Saturday, March 10, 2012

Some Witchly Trivia



Macbeth's witches are so familiar in popular culture that they show up in all kinds of reinterpretations, including children's cartoons.

Yet in most productions, much of what was written for the witches is cut because it is extraneous enough that whole segments can be lopped off without leaving holes in the plot structure.  Some experts decry this practice, finding many of Shakespeare's thematic stances in their scenes.  But the witches we know are so easily dispatched for a very good reason. . . they are not entirely original to Shakespeare's first folio text.



One monologue that is almost universally cut from American productions of Macbeth is that of the Witch Goddess Hecate.  Hecate, and many of the oft-cut pieces of the witches' scenes, were lifted from Thomas Middleton's The Witch, incorporated into Macbeth in 1618, along with some songs from the same play, perhaps as much as ten to twelve years after Shakespeare's play was begotten(1603-7).

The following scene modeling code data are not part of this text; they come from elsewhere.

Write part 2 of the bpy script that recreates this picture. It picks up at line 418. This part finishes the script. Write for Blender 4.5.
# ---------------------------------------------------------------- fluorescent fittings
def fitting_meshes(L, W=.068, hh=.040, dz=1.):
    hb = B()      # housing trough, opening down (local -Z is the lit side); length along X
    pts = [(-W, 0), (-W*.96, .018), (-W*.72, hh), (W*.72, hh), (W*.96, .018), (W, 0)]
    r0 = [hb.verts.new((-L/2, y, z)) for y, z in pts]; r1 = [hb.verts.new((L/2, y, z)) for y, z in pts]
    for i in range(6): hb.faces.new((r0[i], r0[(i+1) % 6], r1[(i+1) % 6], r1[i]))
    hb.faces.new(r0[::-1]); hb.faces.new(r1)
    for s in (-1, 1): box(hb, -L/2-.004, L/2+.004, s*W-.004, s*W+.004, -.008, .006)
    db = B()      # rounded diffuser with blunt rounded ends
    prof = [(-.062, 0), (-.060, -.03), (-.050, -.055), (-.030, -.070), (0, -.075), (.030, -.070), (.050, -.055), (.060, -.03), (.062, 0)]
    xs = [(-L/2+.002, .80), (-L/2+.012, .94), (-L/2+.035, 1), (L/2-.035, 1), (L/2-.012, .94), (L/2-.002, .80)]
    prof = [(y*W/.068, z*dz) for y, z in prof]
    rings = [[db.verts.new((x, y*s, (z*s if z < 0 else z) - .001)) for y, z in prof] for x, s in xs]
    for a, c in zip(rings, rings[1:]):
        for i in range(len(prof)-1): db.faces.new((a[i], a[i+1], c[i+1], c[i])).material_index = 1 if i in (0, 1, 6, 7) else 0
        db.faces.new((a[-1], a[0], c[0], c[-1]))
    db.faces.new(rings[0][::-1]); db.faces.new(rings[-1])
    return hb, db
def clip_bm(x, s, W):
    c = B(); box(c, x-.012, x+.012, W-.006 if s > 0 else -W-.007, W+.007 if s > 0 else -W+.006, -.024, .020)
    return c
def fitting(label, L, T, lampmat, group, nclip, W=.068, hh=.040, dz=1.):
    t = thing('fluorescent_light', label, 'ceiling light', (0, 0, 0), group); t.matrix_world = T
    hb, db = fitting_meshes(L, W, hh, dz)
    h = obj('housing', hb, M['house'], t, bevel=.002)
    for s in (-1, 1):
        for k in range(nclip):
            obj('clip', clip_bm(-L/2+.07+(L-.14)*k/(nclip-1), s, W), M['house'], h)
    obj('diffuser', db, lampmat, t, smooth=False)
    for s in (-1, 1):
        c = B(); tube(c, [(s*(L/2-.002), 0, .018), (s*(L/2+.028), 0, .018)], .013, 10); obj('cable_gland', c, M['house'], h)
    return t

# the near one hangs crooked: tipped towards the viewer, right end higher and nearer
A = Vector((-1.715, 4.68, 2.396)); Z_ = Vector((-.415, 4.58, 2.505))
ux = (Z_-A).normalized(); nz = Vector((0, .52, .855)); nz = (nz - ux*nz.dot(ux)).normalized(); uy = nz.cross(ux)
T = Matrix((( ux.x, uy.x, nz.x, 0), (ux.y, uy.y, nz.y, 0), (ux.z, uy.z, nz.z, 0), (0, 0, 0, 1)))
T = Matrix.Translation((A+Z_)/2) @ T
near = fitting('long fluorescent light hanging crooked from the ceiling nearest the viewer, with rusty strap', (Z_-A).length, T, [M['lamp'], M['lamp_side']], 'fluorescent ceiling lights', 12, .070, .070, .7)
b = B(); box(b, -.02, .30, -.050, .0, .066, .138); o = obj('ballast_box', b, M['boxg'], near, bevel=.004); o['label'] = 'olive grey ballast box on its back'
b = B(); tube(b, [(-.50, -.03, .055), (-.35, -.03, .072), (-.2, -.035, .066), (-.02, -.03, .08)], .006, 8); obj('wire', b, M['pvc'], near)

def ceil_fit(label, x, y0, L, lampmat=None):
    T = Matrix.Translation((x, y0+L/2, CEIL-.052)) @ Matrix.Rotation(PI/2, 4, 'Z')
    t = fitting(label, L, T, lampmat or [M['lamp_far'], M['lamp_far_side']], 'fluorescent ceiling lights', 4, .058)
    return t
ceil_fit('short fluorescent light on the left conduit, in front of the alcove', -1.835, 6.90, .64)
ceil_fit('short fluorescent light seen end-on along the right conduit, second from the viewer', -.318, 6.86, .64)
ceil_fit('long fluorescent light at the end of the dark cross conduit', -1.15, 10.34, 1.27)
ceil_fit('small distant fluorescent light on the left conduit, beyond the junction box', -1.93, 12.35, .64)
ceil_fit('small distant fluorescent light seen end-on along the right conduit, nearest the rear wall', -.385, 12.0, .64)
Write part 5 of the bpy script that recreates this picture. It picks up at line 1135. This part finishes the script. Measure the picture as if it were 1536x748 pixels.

Some experts believe that Middleton and Shakespeare were collaborators, which would perhaps, in part at least,  explain why Middleton's material so easily folds into the play.



The Witch was performed by King's Men, Shakespeare's theatre troupe, as early as 1609 but wasn't published till 1778; it has been said that Shakespeare was a bit jealous of his younger contributor and that he credited himself for Middleton's work and then blocked its publication.  But the Bard's envy does not explain why he had to be dead for 162 years before it could see the light of distribution.



Here's the seldom-heard monologue, where Hecate (usually played by the same actor who portrays Lady Macbeth and believed to have been intended as LM's alterego at the very least) instructs her followers:

HECATE: Have I not reason, beldams as you are,

Saucy and overbold? How did you dare
To trade and traffic with Macbeth
In riddles and affairs of death;
And I, the mistress of your charms,
The close contriver of all harms,
Was never called to bear my part
Or show the glory of our art?
And, which is worse, all you have done
Hath been but for a wayward son,
Spiteful and wrathful, who, as others do,
Loves for his own ends, not for you.
But make amends now: get you gone
And at the pit of Acheron
Meet me i' th' morning. Thither he
Will come to know his destiny.
Your vessels and your spells provide,
Your charms and everything beside.
I am for th' air. This night I'll spend
Unto a dismal and a fatal end.
Great business must be wrought ere noon.
Upon the corner of the moon
There hangs a vap'rous drop profound;
I'll catch it ere it come to ground:
And that, distilled by magic sleights,
Shall raise such artificial sprites
As by the strength of their illusion
Shall draw him on to his confusion.
He shall spurn fate, scorn death, and bear
His hopes 'bove wisdom, grace, and fear:
And you all know security
Is mortals' chiefest enemy.

[Music, and a song.]


Hark! I am called. My little spirit, see,
Sits in a foggy cloud and stays for me.

1 comment:

Colette said...

Even Harry Potter got into the Macbeth folklore. It's JK Rowling's favorite Shakespeare play, because she believes that it emphasizes free will as the creator of our destiny. The Wizard Rock Band in the series is called the Weird Sisters, and Rowling has said that the inspiration for the prophesy in the series came from Macbeth. Shakespeare is everywhere!